The same goes for the city of St. Petersburg, which is fighting to keep the team from leaving the city to play somewhere else. Rays fever was evident at Thursday's city council meeting with councilmen Bill Dudley and Wengay Newtown wearing Rays shirts and Mayor Bill Foster declaring October to be “Celebrate the Rays Month.”

But that doesn't mean city workers will be given time off to watch today's game. “We don't typically do that,” said city spokeswoman Beth Herendeen.

The city is planning a festival for Monday's game at Tropicana Field with music, activities, giveaways and games on Central Avenue near Ferg's Sports Bar and Grill. “It's just to create a little festival atmosphere if people want to hang out before the game,” Herendeen said.

Even some of the team's corporate sponsors don't plan to let workers off the hook for the last few hours of the workday.

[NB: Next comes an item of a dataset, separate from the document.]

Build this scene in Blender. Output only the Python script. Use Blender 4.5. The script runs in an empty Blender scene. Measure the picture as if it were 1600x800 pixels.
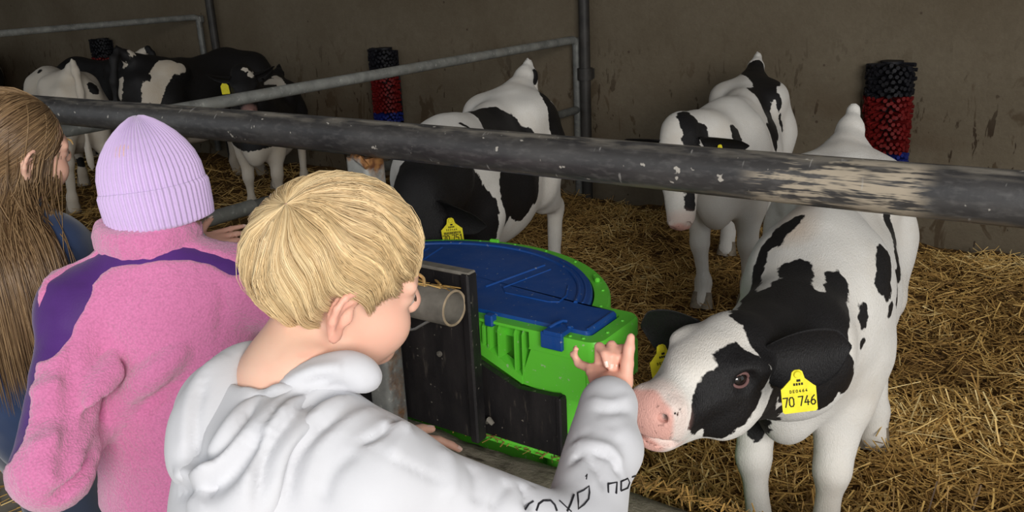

Troy Atlas, senior vice president of investments at the downtown Tampa branch of Raymond James, said until markets close today, employees may keep tabs on the Rays on the Internet, but clients are the priority.

But some TVs in the office tuned to Bloomberg TV for financial news might end up showing a different channel come game time. “I wouldn't be surprised if a few of the them were tuned to the Rays game instead,” Atlas said.

George Glover, chairman of Baystar Hotel Group, said his co-workers plan to leave work early today — but there's a catch.

“We're going to get here between 6:30 and 7 (a.m.),” he said.

Owners of smaller businesses might cut their employees a little more slack.

“We will be ... turning the lights off around 2-2:30 (p.m.) tomorrow to give us time to get to our favorite spot to watch the Rays beat Boston in Game 1 of the ALDS,” said Sean Roney, managing partner and one of five employed at Roney Design Firm in downtown St. Petersburg. “Go Rays!”